## BEGIN Data section
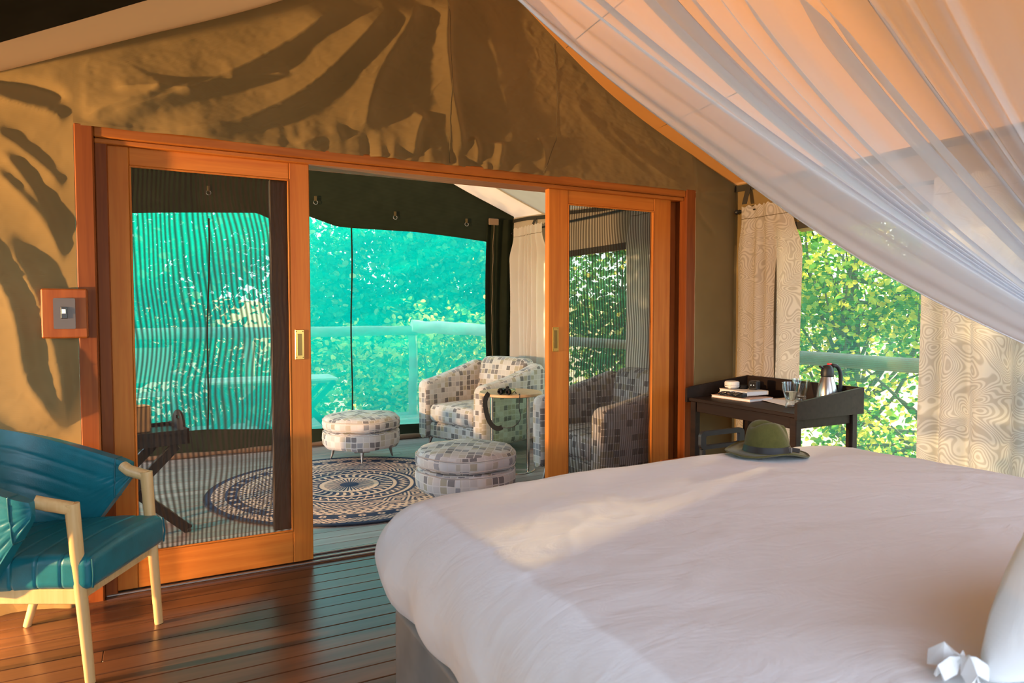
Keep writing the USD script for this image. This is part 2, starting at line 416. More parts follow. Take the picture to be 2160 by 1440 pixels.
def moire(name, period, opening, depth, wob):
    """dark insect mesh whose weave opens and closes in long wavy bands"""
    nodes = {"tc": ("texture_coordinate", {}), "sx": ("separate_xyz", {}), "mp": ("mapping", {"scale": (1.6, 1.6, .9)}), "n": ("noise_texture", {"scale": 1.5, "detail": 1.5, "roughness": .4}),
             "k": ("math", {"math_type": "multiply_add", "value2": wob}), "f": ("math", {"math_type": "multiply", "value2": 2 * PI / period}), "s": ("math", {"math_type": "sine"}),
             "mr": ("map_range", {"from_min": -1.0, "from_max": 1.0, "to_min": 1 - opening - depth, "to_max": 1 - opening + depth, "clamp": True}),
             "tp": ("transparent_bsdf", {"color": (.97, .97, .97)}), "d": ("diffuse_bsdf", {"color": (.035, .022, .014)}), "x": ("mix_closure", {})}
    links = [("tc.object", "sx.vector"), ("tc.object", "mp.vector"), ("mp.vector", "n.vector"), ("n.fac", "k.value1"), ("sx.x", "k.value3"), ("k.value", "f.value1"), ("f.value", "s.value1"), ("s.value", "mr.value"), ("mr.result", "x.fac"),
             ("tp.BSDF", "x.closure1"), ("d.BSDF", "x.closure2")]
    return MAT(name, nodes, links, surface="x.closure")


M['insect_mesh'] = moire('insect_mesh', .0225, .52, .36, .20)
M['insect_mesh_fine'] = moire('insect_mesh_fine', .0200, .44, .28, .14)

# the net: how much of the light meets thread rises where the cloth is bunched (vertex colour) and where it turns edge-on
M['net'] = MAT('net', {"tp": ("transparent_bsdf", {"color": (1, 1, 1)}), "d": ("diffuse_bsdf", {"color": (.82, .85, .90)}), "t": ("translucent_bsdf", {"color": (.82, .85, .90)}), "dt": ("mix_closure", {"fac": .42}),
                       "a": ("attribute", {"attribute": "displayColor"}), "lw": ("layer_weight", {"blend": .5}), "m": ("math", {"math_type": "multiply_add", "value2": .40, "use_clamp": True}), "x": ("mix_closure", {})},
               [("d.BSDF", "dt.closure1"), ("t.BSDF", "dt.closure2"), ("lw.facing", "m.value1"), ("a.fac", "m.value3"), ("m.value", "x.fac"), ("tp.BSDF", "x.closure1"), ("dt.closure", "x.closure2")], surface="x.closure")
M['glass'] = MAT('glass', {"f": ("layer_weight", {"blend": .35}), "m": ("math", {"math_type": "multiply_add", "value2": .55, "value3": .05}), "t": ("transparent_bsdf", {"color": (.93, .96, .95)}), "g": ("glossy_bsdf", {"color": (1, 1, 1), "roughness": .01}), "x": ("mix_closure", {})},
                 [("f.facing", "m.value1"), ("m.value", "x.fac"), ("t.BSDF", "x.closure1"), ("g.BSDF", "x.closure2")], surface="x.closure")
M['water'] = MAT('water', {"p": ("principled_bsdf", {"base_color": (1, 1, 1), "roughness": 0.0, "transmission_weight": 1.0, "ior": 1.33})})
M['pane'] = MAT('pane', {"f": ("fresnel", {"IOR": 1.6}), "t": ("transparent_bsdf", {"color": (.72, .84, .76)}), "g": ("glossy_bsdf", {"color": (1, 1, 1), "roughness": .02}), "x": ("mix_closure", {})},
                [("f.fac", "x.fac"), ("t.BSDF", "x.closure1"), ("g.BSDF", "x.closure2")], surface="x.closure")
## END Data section
## BEGIN Data section
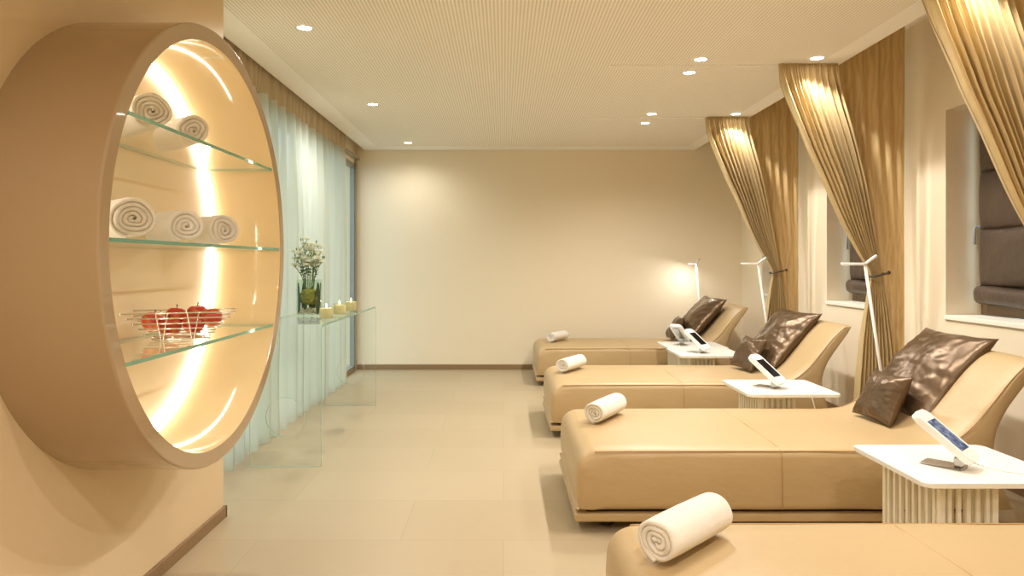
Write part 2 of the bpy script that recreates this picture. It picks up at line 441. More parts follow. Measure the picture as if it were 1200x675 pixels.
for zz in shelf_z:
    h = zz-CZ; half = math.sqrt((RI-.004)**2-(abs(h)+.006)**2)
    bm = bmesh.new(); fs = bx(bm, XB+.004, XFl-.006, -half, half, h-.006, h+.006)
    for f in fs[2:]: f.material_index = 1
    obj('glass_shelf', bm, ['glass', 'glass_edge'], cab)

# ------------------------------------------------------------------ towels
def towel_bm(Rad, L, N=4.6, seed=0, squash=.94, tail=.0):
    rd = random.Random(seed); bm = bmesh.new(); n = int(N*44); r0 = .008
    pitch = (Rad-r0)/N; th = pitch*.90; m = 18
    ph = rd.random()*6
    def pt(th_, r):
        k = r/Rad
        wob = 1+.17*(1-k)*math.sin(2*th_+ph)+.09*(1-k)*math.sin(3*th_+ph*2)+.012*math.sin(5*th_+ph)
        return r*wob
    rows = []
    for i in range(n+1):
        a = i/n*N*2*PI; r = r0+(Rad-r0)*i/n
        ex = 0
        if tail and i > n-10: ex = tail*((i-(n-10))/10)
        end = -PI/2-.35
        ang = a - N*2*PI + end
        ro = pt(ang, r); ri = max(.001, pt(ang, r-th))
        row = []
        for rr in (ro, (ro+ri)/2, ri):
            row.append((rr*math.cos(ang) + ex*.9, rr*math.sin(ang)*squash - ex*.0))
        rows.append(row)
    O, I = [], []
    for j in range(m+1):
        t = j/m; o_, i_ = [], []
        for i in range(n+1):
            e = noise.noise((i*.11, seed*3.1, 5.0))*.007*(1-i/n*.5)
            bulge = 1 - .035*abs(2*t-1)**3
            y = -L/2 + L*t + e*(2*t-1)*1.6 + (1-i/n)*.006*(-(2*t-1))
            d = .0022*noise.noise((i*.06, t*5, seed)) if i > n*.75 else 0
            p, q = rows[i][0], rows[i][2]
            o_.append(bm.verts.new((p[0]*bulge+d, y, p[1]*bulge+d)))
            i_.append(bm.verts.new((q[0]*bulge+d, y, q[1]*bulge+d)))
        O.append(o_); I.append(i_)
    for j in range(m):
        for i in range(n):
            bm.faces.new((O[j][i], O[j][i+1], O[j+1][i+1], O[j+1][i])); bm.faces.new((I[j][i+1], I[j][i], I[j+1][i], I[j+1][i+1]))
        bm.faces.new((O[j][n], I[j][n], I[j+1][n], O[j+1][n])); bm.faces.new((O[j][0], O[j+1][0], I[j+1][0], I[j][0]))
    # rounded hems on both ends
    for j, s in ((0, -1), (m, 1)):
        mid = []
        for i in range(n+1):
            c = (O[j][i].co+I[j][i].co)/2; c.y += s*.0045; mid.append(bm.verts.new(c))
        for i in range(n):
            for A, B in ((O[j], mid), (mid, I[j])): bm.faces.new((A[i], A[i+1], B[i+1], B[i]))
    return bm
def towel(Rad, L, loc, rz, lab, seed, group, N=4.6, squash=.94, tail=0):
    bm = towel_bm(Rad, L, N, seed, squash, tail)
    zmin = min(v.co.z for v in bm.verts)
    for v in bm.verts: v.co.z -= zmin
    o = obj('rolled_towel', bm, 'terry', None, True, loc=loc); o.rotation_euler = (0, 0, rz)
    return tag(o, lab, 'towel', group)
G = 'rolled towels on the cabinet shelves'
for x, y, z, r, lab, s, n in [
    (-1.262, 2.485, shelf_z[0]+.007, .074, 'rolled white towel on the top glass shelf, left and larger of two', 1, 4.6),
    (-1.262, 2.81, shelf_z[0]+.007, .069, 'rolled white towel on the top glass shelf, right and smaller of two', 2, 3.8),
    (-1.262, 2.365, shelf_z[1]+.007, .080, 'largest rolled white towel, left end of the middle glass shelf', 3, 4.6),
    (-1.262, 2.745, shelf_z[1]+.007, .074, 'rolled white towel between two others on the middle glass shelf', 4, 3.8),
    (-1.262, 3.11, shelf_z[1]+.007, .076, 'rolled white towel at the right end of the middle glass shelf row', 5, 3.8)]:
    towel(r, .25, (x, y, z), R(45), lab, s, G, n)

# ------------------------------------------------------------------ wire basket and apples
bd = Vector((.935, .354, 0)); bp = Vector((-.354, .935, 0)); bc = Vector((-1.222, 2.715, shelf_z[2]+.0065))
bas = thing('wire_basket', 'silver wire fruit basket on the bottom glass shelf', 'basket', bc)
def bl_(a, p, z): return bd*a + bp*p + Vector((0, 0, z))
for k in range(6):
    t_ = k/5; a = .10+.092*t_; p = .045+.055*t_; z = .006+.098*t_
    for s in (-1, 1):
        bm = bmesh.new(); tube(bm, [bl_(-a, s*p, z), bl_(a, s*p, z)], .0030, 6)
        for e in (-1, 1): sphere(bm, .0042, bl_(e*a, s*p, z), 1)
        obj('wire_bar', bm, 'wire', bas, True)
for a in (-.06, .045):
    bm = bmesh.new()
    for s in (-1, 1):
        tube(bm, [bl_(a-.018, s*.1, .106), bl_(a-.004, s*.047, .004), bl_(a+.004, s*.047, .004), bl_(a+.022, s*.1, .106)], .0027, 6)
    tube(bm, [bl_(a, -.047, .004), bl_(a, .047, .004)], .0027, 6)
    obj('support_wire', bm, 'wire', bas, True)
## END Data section
**Given exercise**
Count how many lines contain "pixels" and give only that count.

**Problem solution**
2